GIVEN INSTRUCTION: Print the lines of the listing below verbatim from its first line through the line bearing "S.camera = camo". Any pictures are to be omitted.

# start of MATERIAL PROVIDED

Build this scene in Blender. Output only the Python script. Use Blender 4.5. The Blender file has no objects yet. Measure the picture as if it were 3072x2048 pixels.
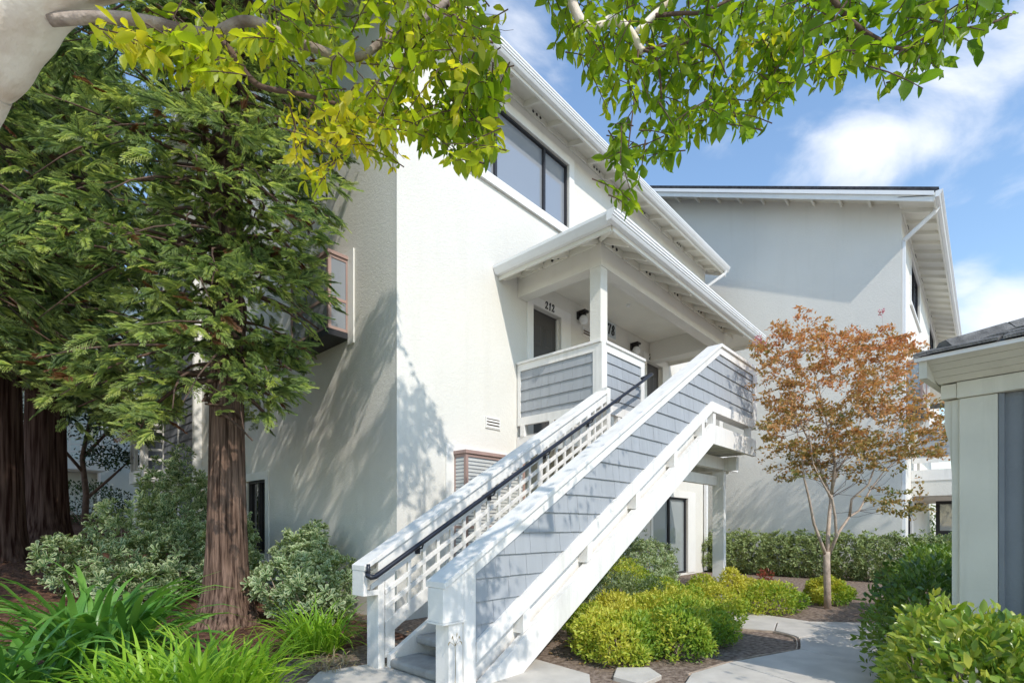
import bpy, math, random
import numpy as np
from mathutils import Vector, Matrix

# ------------------------------------------------------------------ camera, sky, sun, exposure
S = bpy.context.scene
C = S.collection
EYE = 1.25
YAW = math.radians(42.636)
FPX = 1547.0 / 3072.0
CA, SA = math.cos(YAW), math.sin(YAW)
cam = bpy.data.cameras.new('camera')
cam.sensor_width = 36.0
cam.lens = 36.0 * FPX
cam.shift_y = (1576.0 - 1024.0) / 3072.0
cam.clip_start = 0.05
cam.clip_end = 2000.0
camo = bpy.data.objects.new('camera', cam)
C.objects.link(camo)
camo.location = (0, 0, EYE)
camo.rotation_euler = (math.pi / 2, 0, YAW - math.pi / 2)
S.camera = camo

SUNV = Vector((0.33, 1.0, -0.95)).normalized()          # the way the light travels
sun = bpy.data.lights.new('sun', 'SUN')
sun.energy = 2.15
sun.angle = math.radians(0.55)
sun.color = (1.0, 0.94, 0.85)
suno = bpy.data.objects.new('sun', sun)
C.objects.link(suno)
suno.rotation_euler = SUNV.to_track_quat('-Z', 'Y').to_euler()
suno.location = (-6, -20, 25)

W = bpy.data.worlds.new('World')
S.world = W
W.use_nodes = True
wn, wl = W.node_tree.nodes, W.node_tree.links
bg = wn['Background']
sky = wn.new('ShaderNodeTexSky')
sky.sky_type = 'NISHITA'
sky.sun_disc = False
sky.sun_elevation = math.asin(-SUNV.z)
sky.sun_rotation = math.atan2(-SUNV.x, -SUNV.y) % (2 * math.pi)
sky.altitude = 50
sky.air_density = 1.4
sky.dust_density = 0.25
sky.ozone_density = 3.6
tc = wn.new('ShaderNodeTexCoord')
nz = wn.new('ShaderNodeTexNoise')
nz.inputs['Scale'].default_value = 3.6
nz.inputs['Detail'].default_value = 9
nz.inputs['Roughness'].default_value = 0.56
nz.inputs['Distortion'].default_value = 0.35
mp = wn.new('ShaderNodeMapping')
mp.inputs['Scale'].default_value = (1.0, 1.0, 1.7)
wl.new(tc.outputs['Generated'], mp.inputs['Vector'])
wl.new(mp.outputs['Vector'], nz.inputs['Vector'])
def skydir(u, v):
    t = (u - 1536) / 1547.0; w = (1576 - v) / 1547.0
    return Vector((CA + t * SA, SA - t * CA, w)).normalized()
acc = None
for (u, v, r, k) in [(2620, 450, .14, .29), (2880, 310, .16, .30), (3060, 210, .18, .26), (3020, 950, .10, .22), (2890, 820, .07, .16),
                     (1560, 90, .17, .32), (1660, 230, .09, .24), (2150, 440, .06, .1), (2440, 560, .1, .14)]:
    d = wn.new('ShaderNodeVectorMath'); d.operation = 'DISTANCE'
    wl.new(tc.outputs['Generated'], d.inputs[0])
    d.inputs[1].default_value = skydir(u, v)
    m = wn.new('ShaderNodeMapRange'); m.interpolation_type = 'SMOOTHSTEP'
    m.inputs['From Min'].default_value = r; m.inputs['From Max'].default_value = 0
    m.inputs['To Min'].default_value = 0; m.inputs['To Max'].default_value = k
    wl.new(d.outputs['Value'], m.inputs['Value'])
    if acc is None: acc = m.outputs[0]
    else:
        a = wn.new('ShaderNodeMath'); a.operation = 'MAXIMUM'
        wl.new(acc, a.inputs[0]); wl.new(m.outputs[0], a.inputs[1]); acc = a.outputs[0]
ad = wn.new('ShaderNodeMath'); ad.operation = 'ADD'
wl.new(nz.outputs['Fac'], ad.inputs[0]); wl.new(acc, ad.inputs[1])
cr = wn.new('ShaderNodeMapRange'); cr.interpolation_type = 'SMOOTHSTEP'
cr.inputs['From Min'].default_value = 0.60; cr.inputs['From Max'].default_value = 0.86
cr.inputs['To Max'].default_value = 0.92
wl.new(ad.outputs[0], cr.inputs['Value'])
SKYK = 0.15
mix = wn.new('ShaderNodeMix'); mix.data_type = 'RGBA'
wl.new(cr.outputs[0], mix.inputs['Factor'])
wl.new(sky.outputs['Color'], mix.inputs['A'])
mix.inputs['B'].default_value = (4.7, 4.85, 5.15, 1)
wl.new(mix.outputs['Result'], bg.inputs['Color'])
bg.inputs['Strength'].default_value = SKYK

S.view_settings.view_transform = 'Standard'
S.view_settings.look = 'None'
S.view_settings.gamma = 1
S.view_settings.use_curve_mapping = False
S.view_settings.exposure = 0.68
S.render.engine = 'CYCLES'
S.cycles.max_bounces = 8
S.cycles.diffuse_bounces = 5
S.cycles.transparent_max_bounces = 8

rng = np.random.default_rng(7)
R = random.Random(11)

# ------------------------------------------------------------------ materials
def newmat(name):
    m = bpy.data.materials.new(name); m.use_nodes = True
    return m, m.node_tree.nodes, m.node_tree.links, m.node_tree.nodes['Principled BSDF']

def pmat(name, col, rough=.6, var=.08, vs=3.0, bump=0., bs=40., spec=.3, stretch=(1, 1, 1), col2=None, detail=6, metallic=0., dirt=0.):
    m, n, l, b = newmat(name)
    b.inputs['Roughness'].default_value = rough
    b.inputs['Specular IOR Level'].default_value = spec
    b.inputs['Metallic'].default_value = metallic
    g = n.new('ShaderNodeNewGeometry')
    mpp = n.new('ShaderNodeMapping'); mpp.inputs['Scale'].default_value = stretch
    l.new(g.outputs['Position'], mpp.inputs['Vector'])
    t = n.new('ShaderNodeTexNoise'); t.inputs['Scale'].default_value = vs; t.inputs['Detail'].default_value = detail
    l.new(mpp.outputs[0], t.inputs['Vector'])
    r = n.new('ShaderNodeValToRGB')
    c2 = col2 if col2 else tuple(c * (1 + var) for c in col)
    c1 = col if col2 else tuple(c * (1 - var) for c in col)
    r.color_ramp.elements[0].position = .35; r.color_ramp.elements[0].color = (*c1, 1)
    r.color_ramp.elements[1].position = .65; r.color_ramp.elements[1].color = (*c2, 1)
    l.new(t.outputs['Fac'], r.inputs['Fac'])
    out = r.outputs['Color']
    if dirt > 0:
        mp2 = n.new('ShaderNodeMapping'); mp2.inputs['Scale'].default_value = (5, 5, .5)
        l.new(g.outputs['Position'], mp2.inputs['Vector'])
        t2 = n.new('ShaderNodeTexNoise'); t2.inputs['Scale'].default_value = 1.3; t2.inputs['Detail'].default_value = 9
        t2.inputs['Roughness'].default_value = .65
        l.new(mp2.outputs[0], t2.inputs['Vector'])
        mr = n.new('ShaderNodeMapRange'); mr.inputs['From Min'].default_value = .50; mr.inputs['From Max'].default_value = .74
        mr.inputs['To Max'].default_value = dirt
        l.new(t2.outputs['Fac'], mr.inputs['Value'])
        mx = n.new('ShaderNodeMix'); mx.data_type = 'RGBA'
        l.new(mr.outputs[0], mx.inputs['Factor']); l.new(out, mx.inputs['A'])
        mx.inputs['B'].default_value = (col[0] * .55, col[1] * .54, col[2] * .5, 1)
        out = mx.outputs['Result']
    l.new(out, b.inputs['Base Color'])
    if bump > 0:
        t3 = n.new('ShaderNodeTexNoise'); t3.inputs['Scale'].default_value = bs; t3.inputs['Detail'].default_value = 4
        l.new(mpp.outputs[0], t3.inputs['Vector'])
        bp = n.new('ShaderNodeBump'); bp.inputs['Strength'].default_value = bump; bp.inputs['Distance'].default_value = .02
        l.new(t3.outputs['Fac'], bp.inputs['Height']); l.new(bp.outputs[0], b.inputs['Normal'])
    return m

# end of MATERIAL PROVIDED

EXERCISE OUTPUT:
Build this scene in Blender. Output only the Python script. Use Blender 4.5. The Blender file has no objects yet. Measure the picture as if it were 3072x2048 pixels.
import bpy, math, random
import numpy as np
from mathutils import Vector, Matrix

# ------------------------------------------------------------------ camera, sky, sun, exposure
S = bpy.context.scene
C = S.collection
EYE = 1.25
YAW = math.radians(42.636)
FPX = 1547.0 / 3072.0
CA, SA = math.cos(YAW), math.sin(YAW)
cam = bpy.data.cameras.new('camera')
cam.sensor_width = 36.0
cam.lens = 36.0 * FPX
cam.shift_y = (1576.0 - 1024.0) / 3072.0
cam.clip_start = 0.05
cam.clip_end = 2000.0
camo = bpy.data.objects.new('camera', cam)
C.objects.link(camo)
camo.location = (0, 0, EYE)
camo.rotation_euler = (math.pi / 2, 0, YAW - math.pi / 2)
S.camera = camo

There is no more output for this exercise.